In 1990 or 1991, a neighbour-sister, who had been schooled in the US bought a Peugeot 504 car. At the close of work of everyday she would park the vehicle in front of her official quarters at the Federal Girls Secondsry School, Akure on Akure-Owo road. After a few months, she realised that every morning, the car would not start. People then advised her to always check the engine in the morning before starting it. To her surprise on opening the car bonnet, the engine was always very hot. We heard that the car was always used to travel long journeys overnight by unseen people and forces. O ti gbabode. 

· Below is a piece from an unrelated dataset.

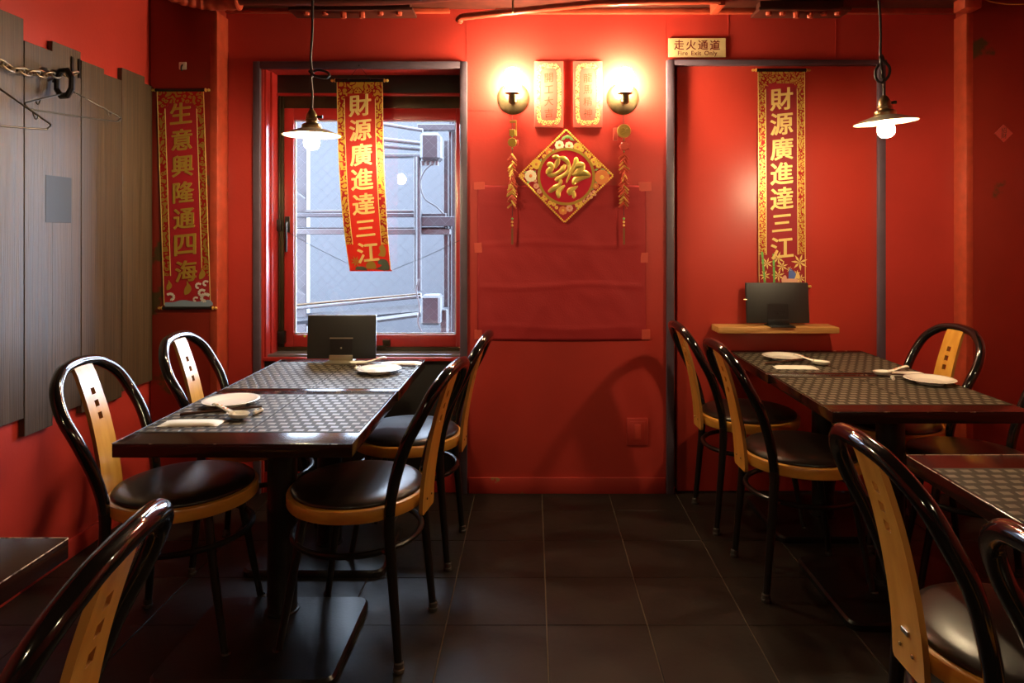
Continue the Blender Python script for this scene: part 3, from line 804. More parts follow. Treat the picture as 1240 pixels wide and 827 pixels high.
# ------------------------------------------------------------------ scrolls
def scroll(name, label, cx, y, zt, wd, ht, text, cs, step, z1, skew=0, bend=None, rod=True, bottom=True, scale=60, gold=GOLDP, deco=None, cloth_m=None):
    """Origin at the top centre. bend(x, z) -> (x, y, rx) lays a flat point onto the hanging cloth."""
    t = thing(name, label, 'scroll', (cx, y, zt))
    bd = bend or (lambda x, z: (x + skew * z, 0.0, 0.0))
    def patch(nm, m, x0, x1, z0, z1, off, n=24, parent=t, th=.0012):
        b = bm_(); A = {}
        for i in range(n + 1):
            z = z1 + (z0 - z1) * i / n
            for j, x in enumerate((x0, x1)):
                X, Y, _ = bd(x, z)
                A[i, j, 0] = b.verts.new((X, Y - off, z)); A[i, j, 1] = b.verts.new((X, Y - off + th, z))
        for i in range(n):
            b.faces.new((A[i, 0, 0], A[i + 1, 0, 0], A[i + 1, 1, 0], A[i, 1, 0])); b.faces.new((A[i, 0, 1], A[i, 1, 1], A[i + 1, 1, 1], A[i + 1, 0, 1]))
            for j in (0, 1): b.faces.new((A[i, j, 0], A[i, j, 1], A[i + 1, j, 1], A[i + 1, j, 0]))
        for i in (0, n): b.faces.new((A[i, 0, 0], A[i, 1, 0], A[i, 1, 1], A[i, 0, 1]))
        bmesh.ops.recalc_face_normals(b, faces=b.faces[:])
        return obj(nm, b, m, parent)
    bw = wd * .165; tb = .095 * wd / .225
    CLM = cloth_m or CRIM
    BR = brocade('gold_brocade_' + str(int(scale)), gold_col, (.42, .01, .012), scale)
    cl = patch('cloth', CLM, -wd / 2, wd / 2, -ht, 0, 0)
    zb = -ht + ht * .145
    patch('side_border', BR, -wd / 2, -wd / 2 + bw, zb, 0, .0012, parent=t); patch('side_border', BR, wd / 2 - bw, wd / 2, zb, 0, .0012, parent=t)
    patch('top_border', BR, -wd / 2 + bw, wd / 2 - bw, -tb * .62, 0, .0012, 4, t)
    for s in (-1, 1):                              # notched corners
        patch('corner', BR, s * (wd / 2 - bw) - (bw * .35 if s > 0 else 0), s * (wd / 2 - bw) + (bw * .35 if s < 0 else 0), -tb * .62 - bw * .35, -tb * .62, .0012, 3, t)
        e = s * (wd / 2 - bw)
        patch('gold_line', GOLDP, e - .0018, e + .0018, zb, -tb * .9, .0022, parent=t, th=.0006)
        e = s * (wd / 2 - .002)
        patch('gold_line', GOLDP, e - .0016, e + .0016, -ht + .01, 0, .0022, parent=t, th=.0006)
    write(text, t, 0, -.003, z1, cs, gold, step, bend=(lambda x, z: (bd(x, z)[0], bd(x, z)[1] - .0028, bd(x, z)[2])))
    if rod:
        for nm, zz in (('top_rod', .004), ('bottom_rod', -ht - .004)):
            if nm == 'bottom_rod' and not bottom: continue
            X, Y, _ = bd(0, zz)
            b = bm_(); tube(b, [(X - wd / 2 - .006, Y, zz), (X + wd / 2 + .006, Y, zz)], .0085, 12); o = obj(nm, b, LACQ, t)
            b = bm_()
            for s in (-1, 1):
                lathe(b, [(0, .024), (.005, .022), (.0075, .016), (.005, .010), (.0055, .006), (.009, .004), (.009, 0)], 12, M.Translation((X + s * (wd / 2 + .006), Y, zz)) @ M.Rotation(s * pi / 2, 4, 'Y'))
            obj('finial', b, GOLDM, o)
    if deco: deco(t, wd, ht, bd)
    return t

def blob(t, name, m, pts, bd, off=.003, th=.0008):
    """A flat printed patch: closed outline of (x, z) points laid on the cloth."""
    b = bm_(); q = spline(pts + [pts[0]], 4)[:-1]
    a = [b.verts.new((bd(x, z)[0], bd(x, z)[1] - off, z)) for x, z in q]; c = [b.verts.new((bd(x, z)[0], bd(x, z)[1] - off + th, z)) for x, z in q]
    n = len(a); b.faces.new(a); b.faces.new(c[::-1])
    for i in range(n): b.faces.new((a[i], c[i], c[(i + 1) % n], a[(i + 1) % n]))
    bmesh.ops.recalc_face_normals(b, faces=b.faces[:])
    return obj(name, b, m, t, smooth=False)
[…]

    Right from the period of it's (the bus) purchase, which is about seven years ago, this bus had never met our expectations. It should not have been procured in the first place. Due to this, it had spent much more time stationed in our compound than being on the road working. Perhaps, this abnormality had opened it up to forces beyond the ordinary. Maybe, it had got too bored with inactivity and thereby decided to show us through force that it could no longer take it; it's time in that house was up. And that very night, we acceded to it's desire. It spent that night outside our gate, never to return. 

Good riddance to bad rubbish.

That bus had been bewitched. O ti gbabode, as we say it in Yoruba. And iroko to ba ti gbabode bibe ni won nbe.